In the fall of
2008, newspapers, talk shows and blogs exploded with news that the Rev.
Jeremiah Wright, the African American minister from Chicago's Trinity Church,
had denounced the United States with inflammatory language: "God damn
America!" Wright's most famous parishioner was the leading Democratic
contender for the presidential nomination, Barack Obama. Trinity was Obama's
spiritual home -- the place where he had found religion, where he was married,
and where his daughters had been baptized. Rev. Wright, a former Marine with a
Ph.D., had served as his spiritual mentor.
While many white
voters seemed surprised, puzzled and shocked by Wright's angry rhetoric,
African Americans were less so. Obama seized the moment to deliver a profound
meditation on race in America, a speech titled "A More
Perfect Union." Tracing the deep historical roots of racial inequality
and injustice, Obama put Wright's anger into historical context. In very
personal terms, he also described his experience at Trinity:
Like other black churches, Trinity's services are full of
raucous laughter and sometimes bawdy humor. They are full of dancing, clapping,
screaming and shouting that may seem jarring to the untrained ear. The church
contains in full the kindness and cruelty, the fierce intelligence and the
shocking ignorance, the struggles and successes, the love and yes, the
bitterness and bias that make up the black experience in America.
Eventually Obama
broke with Wright and left Trinity, but his speech illuminated the role of the
black church in the African American experience. Standing apart from the
dominant white society, yet engaged in a continuing dialogue with it, the
church evolved with countless acts of faith and resistance, piety and protest.

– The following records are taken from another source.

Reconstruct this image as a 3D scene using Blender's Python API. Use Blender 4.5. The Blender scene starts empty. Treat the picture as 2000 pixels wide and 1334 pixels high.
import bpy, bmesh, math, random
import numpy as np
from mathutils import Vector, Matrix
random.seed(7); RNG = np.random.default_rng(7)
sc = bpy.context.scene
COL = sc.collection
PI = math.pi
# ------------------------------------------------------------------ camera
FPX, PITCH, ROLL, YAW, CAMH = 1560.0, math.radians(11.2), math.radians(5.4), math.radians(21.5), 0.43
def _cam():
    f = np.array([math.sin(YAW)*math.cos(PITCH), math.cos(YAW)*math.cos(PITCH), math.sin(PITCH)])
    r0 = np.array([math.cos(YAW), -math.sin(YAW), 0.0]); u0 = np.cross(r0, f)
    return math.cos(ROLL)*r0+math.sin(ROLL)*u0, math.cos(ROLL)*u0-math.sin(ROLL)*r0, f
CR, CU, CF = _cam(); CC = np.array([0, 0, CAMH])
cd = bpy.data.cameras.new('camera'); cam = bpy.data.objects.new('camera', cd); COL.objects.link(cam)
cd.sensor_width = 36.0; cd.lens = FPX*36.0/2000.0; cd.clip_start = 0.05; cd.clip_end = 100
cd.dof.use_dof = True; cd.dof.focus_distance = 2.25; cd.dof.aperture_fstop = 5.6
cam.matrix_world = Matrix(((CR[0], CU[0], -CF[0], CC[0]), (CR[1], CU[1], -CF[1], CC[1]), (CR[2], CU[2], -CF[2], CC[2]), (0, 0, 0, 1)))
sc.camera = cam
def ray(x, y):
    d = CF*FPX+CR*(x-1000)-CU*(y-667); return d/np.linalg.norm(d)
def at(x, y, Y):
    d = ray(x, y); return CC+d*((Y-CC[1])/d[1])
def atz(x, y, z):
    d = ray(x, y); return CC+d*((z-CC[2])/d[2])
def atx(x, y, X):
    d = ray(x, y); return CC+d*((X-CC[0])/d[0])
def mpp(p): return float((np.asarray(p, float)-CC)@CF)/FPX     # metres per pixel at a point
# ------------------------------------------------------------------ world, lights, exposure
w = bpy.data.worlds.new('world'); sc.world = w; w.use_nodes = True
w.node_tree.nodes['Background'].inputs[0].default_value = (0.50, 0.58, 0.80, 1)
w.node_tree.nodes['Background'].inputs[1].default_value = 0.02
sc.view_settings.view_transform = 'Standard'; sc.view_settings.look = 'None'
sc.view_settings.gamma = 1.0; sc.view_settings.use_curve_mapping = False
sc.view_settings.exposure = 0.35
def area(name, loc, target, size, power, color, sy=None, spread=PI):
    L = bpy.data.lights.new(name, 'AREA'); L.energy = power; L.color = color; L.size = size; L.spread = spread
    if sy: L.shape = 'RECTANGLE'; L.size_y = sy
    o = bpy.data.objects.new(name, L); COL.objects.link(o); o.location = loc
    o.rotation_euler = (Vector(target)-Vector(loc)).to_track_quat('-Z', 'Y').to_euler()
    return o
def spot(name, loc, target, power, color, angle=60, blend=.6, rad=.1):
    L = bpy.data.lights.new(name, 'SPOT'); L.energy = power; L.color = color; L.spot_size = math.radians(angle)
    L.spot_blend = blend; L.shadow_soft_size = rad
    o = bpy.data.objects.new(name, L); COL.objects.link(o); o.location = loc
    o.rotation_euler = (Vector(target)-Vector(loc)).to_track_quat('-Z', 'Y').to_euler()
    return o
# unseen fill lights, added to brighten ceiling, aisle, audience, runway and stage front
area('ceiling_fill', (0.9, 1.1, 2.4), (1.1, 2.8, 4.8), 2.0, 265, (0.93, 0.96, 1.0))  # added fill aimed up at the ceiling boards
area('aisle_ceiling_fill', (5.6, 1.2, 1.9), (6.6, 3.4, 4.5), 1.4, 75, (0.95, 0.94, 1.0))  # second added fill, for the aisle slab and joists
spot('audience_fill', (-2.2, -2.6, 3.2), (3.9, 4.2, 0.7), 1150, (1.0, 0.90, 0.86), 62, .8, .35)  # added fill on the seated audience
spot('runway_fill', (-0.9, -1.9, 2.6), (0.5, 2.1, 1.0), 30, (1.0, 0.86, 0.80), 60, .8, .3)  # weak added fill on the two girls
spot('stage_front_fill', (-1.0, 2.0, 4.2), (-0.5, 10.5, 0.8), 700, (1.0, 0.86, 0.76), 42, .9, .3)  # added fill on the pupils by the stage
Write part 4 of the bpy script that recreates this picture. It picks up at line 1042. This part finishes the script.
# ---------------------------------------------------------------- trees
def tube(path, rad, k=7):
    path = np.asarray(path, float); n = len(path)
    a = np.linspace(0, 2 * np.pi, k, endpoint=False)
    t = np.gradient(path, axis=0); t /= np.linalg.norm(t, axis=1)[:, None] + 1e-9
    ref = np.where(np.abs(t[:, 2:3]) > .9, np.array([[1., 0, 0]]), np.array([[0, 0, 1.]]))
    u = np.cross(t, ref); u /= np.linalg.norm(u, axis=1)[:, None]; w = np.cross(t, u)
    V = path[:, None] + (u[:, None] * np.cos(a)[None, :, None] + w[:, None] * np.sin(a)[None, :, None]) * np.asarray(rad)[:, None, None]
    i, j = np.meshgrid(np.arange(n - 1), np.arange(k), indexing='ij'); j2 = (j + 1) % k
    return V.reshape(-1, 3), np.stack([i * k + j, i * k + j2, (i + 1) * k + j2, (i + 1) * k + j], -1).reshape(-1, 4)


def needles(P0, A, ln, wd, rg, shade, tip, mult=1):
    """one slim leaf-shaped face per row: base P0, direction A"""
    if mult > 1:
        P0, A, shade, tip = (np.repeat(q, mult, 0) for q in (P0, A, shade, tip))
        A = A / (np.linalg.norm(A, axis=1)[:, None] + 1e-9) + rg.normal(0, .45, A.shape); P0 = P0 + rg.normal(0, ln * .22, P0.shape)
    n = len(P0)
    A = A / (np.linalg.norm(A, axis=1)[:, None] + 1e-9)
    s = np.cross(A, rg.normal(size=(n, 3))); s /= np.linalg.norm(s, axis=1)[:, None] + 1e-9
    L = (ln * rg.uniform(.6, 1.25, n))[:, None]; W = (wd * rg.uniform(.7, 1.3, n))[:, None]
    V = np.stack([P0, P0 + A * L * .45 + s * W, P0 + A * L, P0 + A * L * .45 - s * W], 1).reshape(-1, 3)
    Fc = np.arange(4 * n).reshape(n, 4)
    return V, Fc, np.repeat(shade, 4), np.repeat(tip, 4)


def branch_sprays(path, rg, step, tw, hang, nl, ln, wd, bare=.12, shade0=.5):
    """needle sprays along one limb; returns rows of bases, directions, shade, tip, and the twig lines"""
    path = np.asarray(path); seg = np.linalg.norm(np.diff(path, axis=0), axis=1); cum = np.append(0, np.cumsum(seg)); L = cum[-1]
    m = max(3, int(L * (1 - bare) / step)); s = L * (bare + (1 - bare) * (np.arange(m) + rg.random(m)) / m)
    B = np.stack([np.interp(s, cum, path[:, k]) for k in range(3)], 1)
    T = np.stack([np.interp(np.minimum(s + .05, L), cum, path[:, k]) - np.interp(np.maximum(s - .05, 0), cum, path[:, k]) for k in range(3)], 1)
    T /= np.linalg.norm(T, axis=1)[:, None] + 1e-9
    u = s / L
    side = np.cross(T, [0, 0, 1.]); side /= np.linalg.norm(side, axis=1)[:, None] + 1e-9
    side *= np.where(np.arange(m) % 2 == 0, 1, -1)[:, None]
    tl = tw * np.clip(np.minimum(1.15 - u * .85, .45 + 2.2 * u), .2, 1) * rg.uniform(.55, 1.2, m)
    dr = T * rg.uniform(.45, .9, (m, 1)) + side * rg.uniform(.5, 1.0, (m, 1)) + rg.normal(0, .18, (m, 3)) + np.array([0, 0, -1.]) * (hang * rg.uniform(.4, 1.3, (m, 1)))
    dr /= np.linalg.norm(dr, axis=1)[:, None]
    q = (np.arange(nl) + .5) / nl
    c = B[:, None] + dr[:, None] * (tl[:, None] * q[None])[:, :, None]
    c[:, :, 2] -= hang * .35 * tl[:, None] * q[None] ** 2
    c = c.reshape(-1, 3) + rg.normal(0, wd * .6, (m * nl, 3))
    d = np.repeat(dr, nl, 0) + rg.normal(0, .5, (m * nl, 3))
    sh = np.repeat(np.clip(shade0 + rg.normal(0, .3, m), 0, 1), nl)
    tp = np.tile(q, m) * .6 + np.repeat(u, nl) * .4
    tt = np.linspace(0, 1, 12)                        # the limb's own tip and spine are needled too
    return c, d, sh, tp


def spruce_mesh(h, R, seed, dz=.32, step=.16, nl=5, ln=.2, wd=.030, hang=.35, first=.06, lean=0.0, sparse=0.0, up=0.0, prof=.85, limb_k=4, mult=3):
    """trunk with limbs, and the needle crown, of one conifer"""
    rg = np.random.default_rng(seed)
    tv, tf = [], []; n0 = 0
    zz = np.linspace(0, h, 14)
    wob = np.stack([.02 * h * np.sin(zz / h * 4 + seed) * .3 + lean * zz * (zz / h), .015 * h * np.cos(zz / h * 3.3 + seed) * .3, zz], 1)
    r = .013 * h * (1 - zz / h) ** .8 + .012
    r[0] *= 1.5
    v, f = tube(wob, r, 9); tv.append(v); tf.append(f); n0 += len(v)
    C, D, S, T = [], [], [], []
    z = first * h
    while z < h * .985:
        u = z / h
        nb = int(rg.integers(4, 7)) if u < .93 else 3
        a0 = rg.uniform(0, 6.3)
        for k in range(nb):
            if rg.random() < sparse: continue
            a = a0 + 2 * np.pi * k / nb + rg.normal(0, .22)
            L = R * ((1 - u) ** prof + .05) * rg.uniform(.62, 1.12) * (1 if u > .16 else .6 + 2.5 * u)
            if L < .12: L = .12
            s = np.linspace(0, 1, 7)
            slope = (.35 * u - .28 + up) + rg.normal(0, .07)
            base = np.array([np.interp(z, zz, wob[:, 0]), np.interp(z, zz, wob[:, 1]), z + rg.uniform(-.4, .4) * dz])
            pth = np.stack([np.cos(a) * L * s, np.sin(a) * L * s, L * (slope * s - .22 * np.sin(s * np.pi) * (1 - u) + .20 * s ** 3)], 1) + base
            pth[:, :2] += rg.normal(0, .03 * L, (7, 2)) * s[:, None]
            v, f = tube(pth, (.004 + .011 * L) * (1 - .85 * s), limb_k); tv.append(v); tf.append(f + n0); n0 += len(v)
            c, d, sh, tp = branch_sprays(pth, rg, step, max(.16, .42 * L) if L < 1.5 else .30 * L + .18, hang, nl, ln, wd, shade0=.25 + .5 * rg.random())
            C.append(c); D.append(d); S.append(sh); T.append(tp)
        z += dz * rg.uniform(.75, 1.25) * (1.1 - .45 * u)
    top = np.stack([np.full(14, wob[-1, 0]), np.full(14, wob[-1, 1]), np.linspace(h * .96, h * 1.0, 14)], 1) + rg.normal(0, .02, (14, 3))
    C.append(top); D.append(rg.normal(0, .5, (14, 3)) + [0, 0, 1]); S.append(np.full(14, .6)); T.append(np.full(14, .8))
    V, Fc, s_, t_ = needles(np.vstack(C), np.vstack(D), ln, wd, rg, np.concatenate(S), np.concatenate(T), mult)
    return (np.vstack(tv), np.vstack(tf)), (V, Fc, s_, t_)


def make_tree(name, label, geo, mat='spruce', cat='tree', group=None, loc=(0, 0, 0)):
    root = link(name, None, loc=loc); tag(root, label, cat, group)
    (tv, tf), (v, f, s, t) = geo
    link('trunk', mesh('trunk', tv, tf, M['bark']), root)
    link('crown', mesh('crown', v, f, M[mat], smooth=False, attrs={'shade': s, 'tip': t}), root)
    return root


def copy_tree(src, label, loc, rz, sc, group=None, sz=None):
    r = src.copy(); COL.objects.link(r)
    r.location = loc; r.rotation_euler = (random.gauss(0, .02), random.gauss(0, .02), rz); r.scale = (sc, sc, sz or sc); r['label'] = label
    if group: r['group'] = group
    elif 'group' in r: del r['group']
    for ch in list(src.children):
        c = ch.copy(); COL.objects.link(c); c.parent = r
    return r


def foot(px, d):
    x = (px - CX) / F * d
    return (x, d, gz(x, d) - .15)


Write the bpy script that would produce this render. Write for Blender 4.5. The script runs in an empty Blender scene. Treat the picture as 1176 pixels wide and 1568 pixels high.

As historian Anthea Butler has observed, the church has been profoundly shaped
by regional differences, North and South, East and West, yet in both the
private and public spheres, the church was, and remains, sustained and animated
by idea of freedom.
The term
"the black church" evolved from the phrase "the Negro
church," the title of a pioneering sociological study of African American
Protestant churches at the turn of the century by W.E.B. Du Bois.
In its origins, the phrase was largely an academic category. Many African
Americans did not think of themselves as belonging to "the Negro
church," but rather described themselves according to denominational
affiliations such as Methodist, Baptist, Presbyterian, and even
"Saint" of the Sanctified tradition. African American Christians were
never monolithic; they have always been diverse and their churches highly
decentralized.
Today "the
black church" is widely understood to include the following seven major
black Protestant denominations: the National Baptist Convention, the National
Baptist Convention of America, the Progressive National Convention, the African
Methodist Episcopal Church, the African Methodist Episcopal Zion Church, the
Christian Methodist Episcopal Church and the Church of God in Christ.